Ryoo: Sicuramente il nostro è un film scomodo, politicamente parlando. Quando abbiamo iniziato a lavorare a The Battleship Island, la situazione era particolare in Corea. C'era molta tensione con il Giappone, tra i governi, e lavorare a questo film non è stato facile. Da parte di tutto lo staff c'era tanta preoccupazione, però siamo riusciti a farlo e sono contento del risultato.

Quando ho visto il film e ho visto che lo ha terminato con l'esplosione dell'atomica sganciata dagli americani su Nagasaki è stato un po' uno shock perché questa trovata ribalta bruscamente la prospettiva del film e mostra che la reale crudeltà non è dalla parte dei giapponesi né dei coreani bensì nella guerra in sé che rende gli uomini mostri. Mi chiedo se la mia interpretazione sia corretta e se questa fosse la funzione intenzionale del finale.

Ryoo: Sì! Vorrei proprio darle un premio perché la sua interpretazione è perfetta, è proprio quello che volevo comunicare con quel finale/epilogo.

Posso chiederle anche come mai ha deciso di inserire un pezzo di Ennio Morricone (The Ecstasy of Gold da Il buono, il brutto e il cattivo) in una delle scene di azione di The Battleship Island?

Ryoo: Non c'è una ragione precisa, mi è successo di ascoltare molto quel brano mentre stavo filmando. Lo ascoltavo in continuazione e non riuscivo a togliermelo dalla testa. Lo trovo molto interessante e quando ero nella fase di montaggio ho seguito per le immagini il ritmo di quel brano e così ho deciso di usarlo. Ho telefonato a Morricone e lui gentilmente ha acconsentito che lo utilizzassi. Quindi non so spiegare bene perché è successo, ma è successo così, in modo naturale.

Quindi mi pare di capire che abbia un interesse nel cinema italiano?

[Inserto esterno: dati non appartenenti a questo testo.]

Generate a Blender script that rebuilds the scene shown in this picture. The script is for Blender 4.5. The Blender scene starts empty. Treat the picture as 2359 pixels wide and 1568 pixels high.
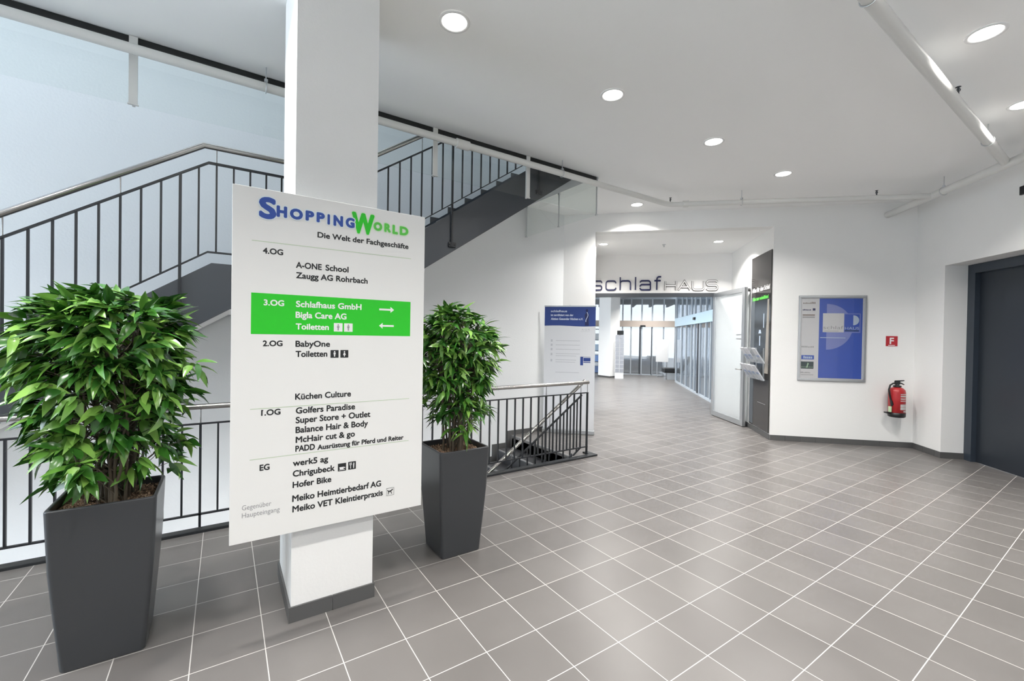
import bpy, math, random
import numpy as np
from mathutils import Matrix, Vector
random.seed(7)
rng = np.random.default_rng(11)
SC = bpy.context.scene
COL = SC.collection

# ------------------------------------------------------------------ camera
EYE = 1.5455
yaw, pitch, roll = 0.58872, 0.00963, 0.01625
cam_d = bpy.data.cameras.new('camera')
cam_d.sensor_width = 36.0
cam_d.lens = 993.8 * 36.0 / 2359.0
cam_d.clip_start = 0.05
cam_d.clip_end = 300
cam = bpy.data.objects.new('camera', cam_d)
COL.objects.link(cam)
_s, _c = math.sin(yaw), math.cos(yaw)
_R = Vector((_c, -_s, 0))
_F = Vector((_s * math.cos(pitch), _c * math.cos(pitch), -math.sin(pitch)))
_U = Vector((_s * math.sin(pitch), _c * math.sin(pitch), math.cos(pitch)))
_r = _R * math.cos(roll) + _U * math.sin(roll)
_u = -_R * math.sin(roll) + _U * math.cos(roll)
M = Matrix((( _r.x, _u.x, -_F.x, 0), (_r.y, _u.y, -_F.y, 0), (_r.z, _u.z, -_F.z, EYE), (0, 0, 0, 1)))
cam.matrix_world = M
SC.camera = cam

# ------------------------------------------------------------------ world + exposure
SC.view_settings.view_transform = 'Standard'
SC.view_settings.look = 'None'
SC.view_settings.gamma = 1.0
SC.view_settings.exposure = 0.46
SC.view_settings.use_curve_mapping = False
W = bpy.data.worlds.new('sky')
SC.world = W
W.use_nodes = True
_n = W.node_tree.nodes
_n['Background'].inputs[0].default_value = (0.82, 0.91, 1.0, 1)
_n['Background'].inputs[1].default_value = 5.2
SC.cycles.use_denoising = True
SC.cycles.max_bounces = 10
SC.cycles.diffuse_bounces = 5
SC.cycles.glossy_bounces = 4
SC.cycles.transmission_bounces = 6
SC.cycles.transparent_max_bounces = 16
SC.cycles.sample_clamp_indirect = 6
SC.cycles.caustics_reflective = False
SC.cycles.caustics_refractive = False
LAMP_W = 22.0          # watts of each ceiling downlight
LAMP_COL = (1.0, 0.968, 0.925)


def portal(name, loc, size_x, size_y, rot):
    d = bpy.data.lights.new(name, 'AREA')
    d.shape = 'RECTANGLE'
    d.size, d.size_y = size_x, size_y
    d.cycles.is_portal = True
    o = bpy.data.objects.new(name, d)
    COL.objects.link(o)
    o.location = loc
    o.rotation_euler = rot
    return o


portal('window_light', (-5.0, 3.75, 1.8), 3.5, 3.5, (0, math.radians(-90), 0))
portal('added_lower_window_light', (-5.0, 3.5, -2.1), 3.2, 3.6, (0, math.radians(-90), 0))  # portal of the window added for light on the storey below
portal('added_roof_light', (-0.3, 4.65, 7.57), 4.2, 1.7, (0, 0, 0))  # portal of the roof glazing added over the stairwell
portal('stairwell_window_light', (-5.0, 4.9, 5.9), 3.6, 1.6, (0, math.radians(-90), 0))

# ------------------------------------------------------------------ materials
MATS = {}


def mat(name, col, rough=0.5, metal=0.0, spec=0.5, coat=0.0, emit=None, es=0.0):
    if name in MATS:
        return MATS[name]
    m = bpy.data.materials.new(name)
    m.use_nodes = True
    b = m.node_tree.nodes['Principled BSDF']
    b.inputs['Base Color'].default_value = (*col, 1)
    b.inputs['Roughness'].default_value = rough
    b.inputs['Metallic'].default_value = metal
    b.inputs['Specular IOR Level'].default_value = spec
    if coat:
        b.inputs['Coat Weight'].default_value = coat
    if emit:
        b.inputs['Emission Color'].default_value = (*emit, 1)
        b.inputs['Emission Strength'].default_value = es
    MATS[name] = m
    return m


def bsdf(m):
    return m.node_tree.nodes['Principled BSDF']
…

Ryoo: Sì, infatti ci sono altri riferimenti al cinema Italiano nel film. Per esempio il personaggio della bambina e la connessione con il padre ammiccano a padre e figlio di La vita è bella di Benigni dove l'elemento comico è inserito per proteggere la bambina e per far sì che non si accorga dell'inferno in cui si trova. È il modo che ha il padre di proteggerla e schermarla. C'è anche una scena che è solo nel Director's Cut dove si vedono gli occhi da pazzo del direttore della colonia penale mentre brucia i registri, sovrapposti alle scene di fuga dei coreani e del fuoco, che è ispirata a Dario Argento, con una musica di sottofondo in contrasto con le immagini violentissime.

Vi siete ritrovati a lavorare insieme dopo altri film, quindi ormai vi conoscete bene. Quali sono le caratteristiche che apprezzate di più uno dell’altro?

Hwang: È un regista molto preciso nel suo lavoro, io lo definirei un tuttofare. Trova la situazione per ogni problema, in tutte le circostanze. Questo perché sicuramente si prepara a lungo prima di iniziare le riprese. Ho piena fiducia in lui. C'è un detto che dice “la nave non può andare in montagna”, ma se lui dovesse dire il contrario io ci crederei.

Ryoo: Ci sono diversi motivi per cui mi trovo bene a lavorare con lui. Prima di tutto sul set assume senza problemi il ruolo del cattivo al posto mio, così posso fare la parte del buono. E poi quando capita di andare a mangiare o bere qualcosa insieme, lui è sempre il primo ad aprire il portafogli e così io non devo pagare! Più seriamente posso dire che ha sempre idee brillanti per migliorare alcune scene, mi dà ottimi consigli. E mi piace sottolineare che oltre a essere un grande attore è davvero una brava persona. Capita spesso si presenti prima dello staff sul set, per aiutare gli altri. Anche se ormai è un divo, una stella in Corea, è rimasto umile e io lo apprezzo molto.

Hwang: (Interviene sulla questione della fama) Mi definiscono un attore famoso in Corea, però a me non è mai importata la fama. Mi interessa fare le cose che mi piacciono e per questo al liceo avevo creato un gruppo di teatro, perché amavo tanto recitare. E lo faccio ancora oggi con la stessa passione di allora.

E nel corso della carriera ha dimostrato di essere un attore incredibilmente versatile ed eclettico. Ha ricoperto ruoli che vanno dal comico al romantico, interpretando da psicopatici ad artisti marziali e immagino sia molto bravo a distanziarsi dai suoi ruoli. Ma c'è stato in tutta la sua carriera un ruolo che lo ha emozionalmente coinvolto e che è stato difficile scrollarsi di dosso?

Hwang: (Ci pensa molto) No, non mi pare, direi di no. Riesco sempre a differenziare i ruoli dalla realtà ed uscire completamente dal personaggio una volta finito di girare e quando vado a vedere il film finito posso veramente godermelo e apprezzarlo perché quello che vedo sullo schermo è come fosse un'altra persona.